(Scene script records)
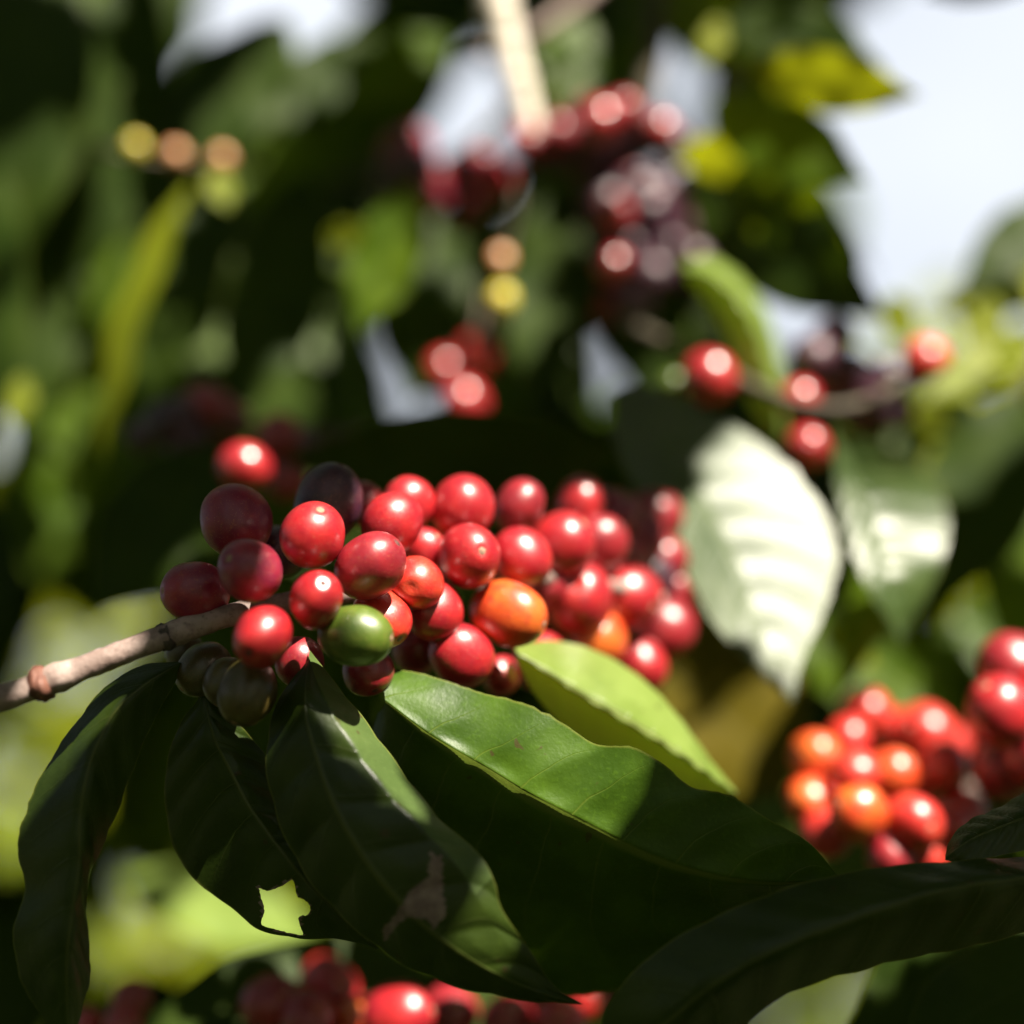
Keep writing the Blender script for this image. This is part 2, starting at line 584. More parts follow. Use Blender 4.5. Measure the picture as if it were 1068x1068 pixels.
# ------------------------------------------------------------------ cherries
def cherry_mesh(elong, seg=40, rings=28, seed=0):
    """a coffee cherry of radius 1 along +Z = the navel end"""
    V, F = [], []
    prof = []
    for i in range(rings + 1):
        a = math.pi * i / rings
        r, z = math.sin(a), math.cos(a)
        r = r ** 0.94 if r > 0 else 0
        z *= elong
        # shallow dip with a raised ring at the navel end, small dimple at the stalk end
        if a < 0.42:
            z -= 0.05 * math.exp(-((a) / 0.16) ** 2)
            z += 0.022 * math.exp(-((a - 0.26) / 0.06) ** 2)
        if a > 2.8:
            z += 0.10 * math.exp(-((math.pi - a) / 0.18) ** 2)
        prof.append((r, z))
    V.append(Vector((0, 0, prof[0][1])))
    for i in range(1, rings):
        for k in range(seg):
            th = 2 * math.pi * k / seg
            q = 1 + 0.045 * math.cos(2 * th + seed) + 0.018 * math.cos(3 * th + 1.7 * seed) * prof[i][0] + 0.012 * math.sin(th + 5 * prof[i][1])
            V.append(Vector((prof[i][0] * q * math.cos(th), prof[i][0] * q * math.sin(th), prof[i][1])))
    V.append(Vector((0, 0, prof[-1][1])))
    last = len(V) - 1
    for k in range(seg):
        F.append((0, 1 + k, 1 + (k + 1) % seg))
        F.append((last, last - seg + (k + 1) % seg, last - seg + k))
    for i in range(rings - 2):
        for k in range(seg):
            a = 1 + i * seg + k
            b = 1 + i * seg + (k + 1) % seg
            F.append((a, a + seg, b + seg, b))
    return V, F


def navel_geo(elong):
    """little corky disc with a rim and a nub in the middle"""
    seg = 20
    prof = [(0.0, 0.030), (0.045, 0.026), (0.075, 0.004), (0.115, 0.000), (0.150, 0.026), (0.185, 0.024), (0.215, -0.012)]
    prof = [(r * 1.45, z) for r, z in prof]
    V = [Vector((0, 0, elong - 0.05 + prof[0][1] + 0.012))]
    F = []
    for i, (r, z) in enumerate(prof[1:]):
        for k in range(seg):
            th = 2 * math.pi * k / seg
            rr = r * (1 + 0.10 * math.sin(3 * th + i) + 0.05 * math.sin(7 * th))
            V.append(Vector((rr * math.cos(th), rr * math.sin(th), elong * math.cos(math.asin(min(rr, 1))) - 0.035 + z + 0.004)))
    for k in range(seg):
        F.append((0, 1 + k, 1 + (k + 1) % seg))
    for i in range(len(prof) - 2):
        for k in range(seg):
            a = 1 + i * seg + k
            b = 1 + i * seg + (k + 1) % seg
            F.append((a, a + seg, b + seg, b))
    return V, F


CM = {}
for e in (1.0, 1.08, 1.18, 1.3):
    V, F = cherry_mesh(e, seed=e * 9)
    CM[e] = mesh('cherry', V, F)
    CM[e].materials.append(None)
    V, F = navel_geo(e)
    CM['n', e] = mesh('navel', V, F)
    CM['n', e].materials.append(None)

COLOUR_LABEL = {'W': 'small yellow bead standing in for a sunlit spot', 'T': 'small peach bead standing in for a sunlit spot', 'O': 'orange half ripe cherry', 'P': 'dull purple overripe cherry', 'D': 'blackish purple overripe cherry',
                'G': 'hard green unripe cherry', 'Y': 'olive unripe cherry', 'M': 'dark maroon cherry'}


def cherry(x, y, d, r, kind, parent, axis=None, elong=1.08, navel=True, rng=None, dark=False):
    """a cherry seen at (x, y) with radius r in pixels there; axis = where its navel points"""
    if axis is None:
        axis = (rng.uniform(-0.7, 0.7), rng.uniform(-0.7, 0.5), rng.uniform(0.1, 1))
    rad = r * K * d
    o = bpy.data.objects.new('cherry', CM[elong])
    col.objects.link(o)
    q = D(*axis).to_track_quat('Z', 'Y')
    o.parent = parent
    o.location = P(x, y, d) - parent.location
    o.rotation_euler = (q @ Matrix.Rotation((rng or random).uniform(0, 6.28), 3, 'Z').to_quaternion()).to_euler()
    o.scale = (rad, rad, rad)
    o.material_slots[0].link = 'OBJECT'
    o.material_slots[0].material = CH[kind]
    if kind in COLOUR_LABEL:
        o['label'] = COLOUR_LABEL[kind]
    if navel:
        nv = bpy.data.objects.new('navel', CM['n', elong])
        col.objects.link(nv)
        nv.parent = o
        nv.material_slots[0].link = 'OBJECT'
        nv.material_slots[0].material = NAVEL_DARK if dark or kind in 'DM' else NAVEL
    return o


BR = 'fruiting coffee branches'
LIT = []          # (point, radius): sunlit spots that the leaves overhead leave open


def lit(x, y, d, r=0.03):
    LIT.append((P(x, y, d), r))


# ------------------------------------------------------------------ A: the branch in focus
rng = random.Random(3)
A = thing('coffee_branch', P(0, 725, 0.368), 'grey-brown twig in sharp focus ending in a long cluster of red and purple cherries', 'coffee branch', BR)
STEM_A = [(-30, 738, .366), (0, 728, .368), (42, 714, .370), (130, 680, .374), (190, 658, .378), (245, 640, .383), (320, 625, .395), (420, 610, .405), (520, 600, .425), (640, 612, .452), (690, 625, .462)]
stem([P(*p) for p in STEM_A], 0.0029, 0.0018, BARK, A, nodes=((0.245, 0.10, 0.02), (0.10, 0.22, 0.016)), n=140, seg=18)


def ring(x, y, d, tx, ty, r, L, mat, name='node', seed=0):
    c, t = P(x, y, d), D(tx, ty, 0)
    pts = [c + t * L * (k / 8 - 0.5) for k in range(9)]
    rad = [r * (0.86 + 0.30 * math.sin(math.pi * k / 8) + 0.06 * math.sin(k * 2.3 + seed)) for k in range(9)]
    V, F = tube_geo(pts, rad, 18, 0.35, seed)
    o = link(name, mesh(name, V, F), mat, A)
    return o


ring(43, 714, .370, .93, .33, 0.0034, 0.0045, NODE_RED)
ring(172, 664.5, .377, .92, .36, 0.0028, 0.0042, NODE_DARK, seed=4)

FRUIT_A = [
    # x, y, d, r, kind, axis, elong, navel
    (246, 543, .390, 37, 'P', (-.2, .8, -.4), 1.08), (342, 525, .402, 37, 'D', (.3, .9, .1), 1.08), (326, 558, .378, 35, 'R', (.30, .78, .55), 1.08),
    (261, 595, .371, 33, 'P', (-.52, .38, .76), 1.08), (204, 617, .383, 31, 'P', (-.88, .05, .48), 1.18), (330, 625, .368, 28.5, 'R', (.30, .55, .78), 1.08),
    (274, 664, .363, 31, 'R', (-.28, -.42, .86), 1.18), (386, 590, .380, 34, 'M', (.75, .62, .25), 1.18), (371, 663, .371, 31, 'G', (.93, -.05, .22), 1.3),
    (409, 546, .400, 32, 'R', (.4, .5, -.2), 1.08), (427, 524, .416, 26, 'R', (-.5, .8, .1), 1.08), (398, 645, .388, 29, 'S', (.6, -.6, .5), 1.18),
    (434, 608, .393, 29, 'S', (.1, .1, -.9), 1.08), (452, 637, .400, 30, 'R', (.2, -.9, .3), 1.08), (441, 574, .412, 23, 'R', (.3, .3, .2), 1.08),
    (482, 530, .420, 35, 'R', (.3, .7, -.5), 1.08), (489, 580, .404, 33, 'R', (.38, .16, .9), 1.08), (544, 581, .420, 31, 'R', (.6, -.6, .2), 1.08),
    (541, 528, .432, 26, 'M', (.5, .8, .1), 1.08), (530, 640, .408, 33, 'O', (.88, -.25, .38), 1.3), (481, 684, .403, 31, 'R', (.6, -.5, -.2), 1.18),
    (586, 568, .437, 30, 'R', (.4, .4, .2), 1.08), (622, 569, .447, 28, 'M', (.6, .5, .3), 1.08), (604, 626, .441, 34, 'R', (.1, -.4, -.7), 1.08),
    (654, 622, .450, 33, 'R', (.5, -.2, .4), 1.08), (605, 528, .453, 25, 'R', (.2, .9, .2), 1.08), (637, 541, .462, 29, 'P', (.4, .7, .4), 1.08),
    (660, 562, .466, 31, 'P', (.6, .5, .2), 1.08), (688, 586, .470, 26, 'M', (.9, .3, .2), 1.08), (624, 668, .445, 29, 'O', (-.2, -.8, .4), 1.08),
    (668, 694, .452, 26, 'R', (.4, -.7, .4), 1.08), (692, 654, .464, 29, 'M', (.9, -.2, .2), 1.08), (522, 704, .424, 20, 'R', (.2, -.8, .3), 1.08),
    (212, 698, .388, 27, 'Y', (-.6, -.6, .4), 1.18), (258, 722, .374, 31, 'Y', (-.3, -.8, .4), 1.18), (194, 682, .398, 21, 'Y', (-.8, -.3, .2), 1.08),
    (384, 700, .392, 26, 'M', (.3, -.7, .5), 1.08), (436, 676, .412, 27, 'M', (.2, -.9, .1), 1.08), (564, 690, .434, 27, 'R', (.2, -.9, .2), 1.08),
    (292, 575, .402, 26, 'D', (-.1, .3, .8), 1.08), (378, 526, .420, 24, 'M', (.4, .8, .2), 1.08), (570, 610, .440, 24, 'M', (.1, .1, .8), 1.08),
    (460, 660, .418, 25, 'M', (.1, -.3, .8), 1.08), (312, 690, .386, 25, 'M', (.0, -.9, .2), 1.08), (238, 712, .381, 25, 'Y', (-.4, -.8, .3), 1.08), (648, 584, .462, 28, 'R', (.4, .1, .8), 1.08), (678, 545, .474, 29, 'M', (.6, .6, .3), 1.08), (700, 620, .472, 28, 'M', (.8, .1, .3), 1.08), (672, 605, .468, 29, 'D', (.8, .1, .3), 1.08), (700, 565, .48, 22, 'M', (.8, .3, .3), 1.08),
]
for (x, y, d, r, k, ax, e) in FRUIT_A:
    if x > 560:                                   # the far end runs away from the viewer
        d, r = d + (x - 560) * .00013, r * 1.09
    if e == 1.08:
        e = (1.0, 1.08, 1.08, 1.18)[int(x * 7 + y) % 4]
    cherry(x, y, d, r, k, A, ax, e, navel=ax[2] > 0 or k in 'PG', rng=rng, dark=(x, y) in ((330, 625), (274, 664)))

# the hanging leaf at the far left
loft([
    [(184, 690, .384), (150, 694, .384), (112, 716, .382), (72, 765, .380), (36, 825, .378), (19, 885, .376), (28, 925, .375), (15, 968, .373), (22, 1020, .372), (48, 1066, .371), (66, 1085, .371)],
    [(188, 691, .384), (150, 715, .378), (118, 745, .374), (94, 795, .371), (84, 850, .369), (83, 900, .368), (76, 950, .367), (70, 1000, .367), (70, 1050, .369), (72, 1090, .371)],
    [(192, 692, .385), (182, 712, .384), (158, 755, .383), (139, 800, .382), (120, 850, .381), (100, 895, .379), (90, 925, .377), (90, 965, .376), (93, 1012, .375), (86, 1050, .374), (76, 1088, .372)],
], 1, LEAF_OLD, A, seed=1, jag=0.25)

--

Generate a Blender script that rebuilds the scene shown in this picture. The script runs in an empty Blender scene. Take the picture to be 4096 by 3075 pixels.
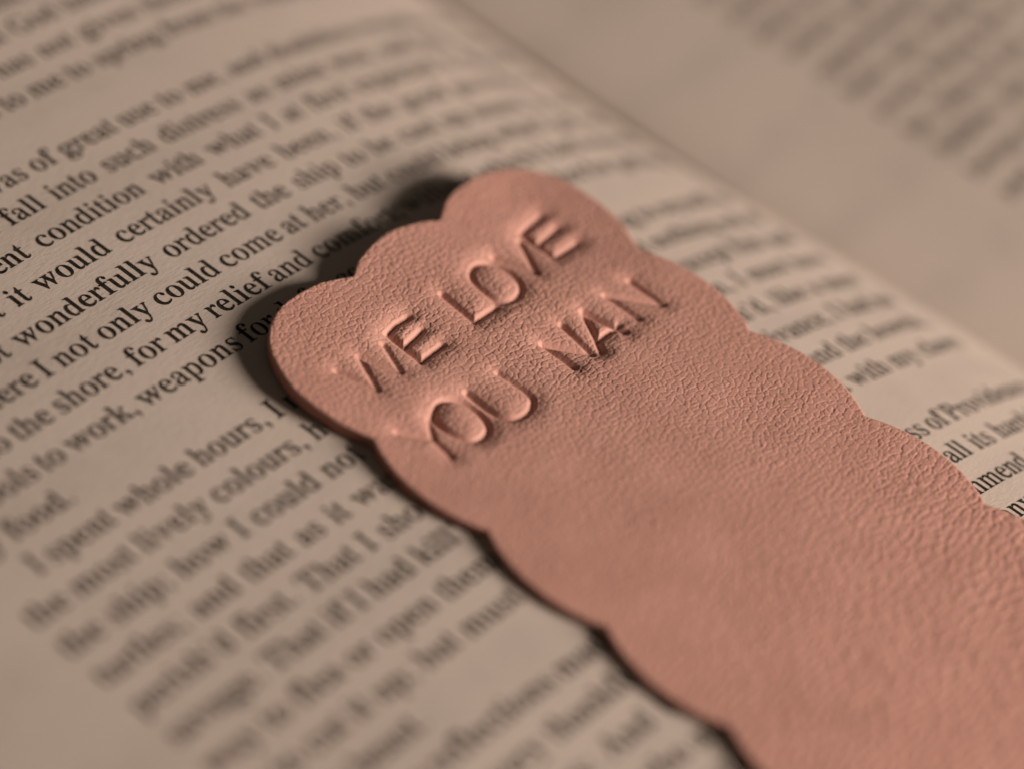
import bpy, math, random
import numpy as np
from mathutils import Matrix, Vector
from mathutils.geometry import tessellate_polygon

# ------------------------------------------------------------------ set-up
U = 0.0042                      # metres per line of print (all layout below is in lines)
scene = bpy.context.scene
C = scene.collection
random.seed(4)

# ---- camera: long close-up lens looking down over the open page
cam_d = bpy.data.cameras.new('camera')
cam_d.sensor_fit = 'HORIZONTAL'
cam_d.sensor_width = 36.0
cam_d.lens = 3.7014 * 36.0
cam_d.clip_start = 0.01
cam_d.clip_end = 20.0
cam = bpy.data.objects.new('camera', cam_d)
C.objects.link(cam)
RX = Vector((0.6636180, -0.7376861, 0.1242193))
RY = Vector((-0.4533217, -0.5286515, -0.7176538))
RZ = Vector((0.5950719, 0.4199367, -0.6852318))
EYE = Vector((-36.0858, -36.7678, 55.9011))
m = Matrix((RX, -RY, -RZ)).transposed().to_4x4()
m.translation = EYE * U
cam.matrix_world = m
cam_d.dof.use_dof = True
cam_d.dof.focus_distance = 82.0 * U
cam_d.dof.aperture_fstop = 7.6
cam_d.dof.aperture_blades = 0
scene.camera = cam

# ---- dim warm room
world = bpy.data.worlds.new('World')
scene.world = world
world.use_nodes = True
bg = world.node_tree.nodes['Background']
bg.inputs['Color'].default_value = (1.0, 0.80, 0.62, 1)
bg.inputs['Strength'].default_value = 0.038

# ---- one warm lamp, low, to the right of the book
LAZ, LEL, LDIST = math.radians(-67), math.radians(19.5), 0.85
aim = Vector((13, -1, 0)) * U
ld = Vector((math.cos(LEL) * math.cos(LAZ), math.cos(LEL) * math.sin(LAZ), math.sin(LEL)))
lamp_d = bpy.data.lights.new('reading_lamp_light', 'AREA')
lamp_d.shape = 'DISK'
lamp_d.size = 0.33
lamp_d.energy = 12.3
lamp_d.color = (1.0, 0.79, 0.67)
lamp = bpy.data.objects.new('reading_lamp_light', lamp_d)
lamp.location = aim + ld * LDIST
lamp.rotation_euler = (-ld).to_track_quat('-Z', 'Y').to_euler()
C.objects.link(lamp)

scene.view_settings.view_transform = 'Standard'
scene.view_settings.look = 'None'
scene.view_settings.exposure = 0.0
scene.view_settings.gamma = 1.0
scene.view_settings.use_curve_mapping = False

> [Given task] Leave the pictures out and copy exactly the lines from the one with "Generate a Blender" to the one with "from mathutils.geometry import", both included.

> [Written answer]
Generate a Blender script that rebuilds the scene shown in this picture. The script runs in an empty Blender scene. Take the picture to be 4096 by 3075 pixels.
import bpy, math, random
import numpy as np
from mathutils import Matrix, Vector
from mathutils.geometry import tessellate_polygon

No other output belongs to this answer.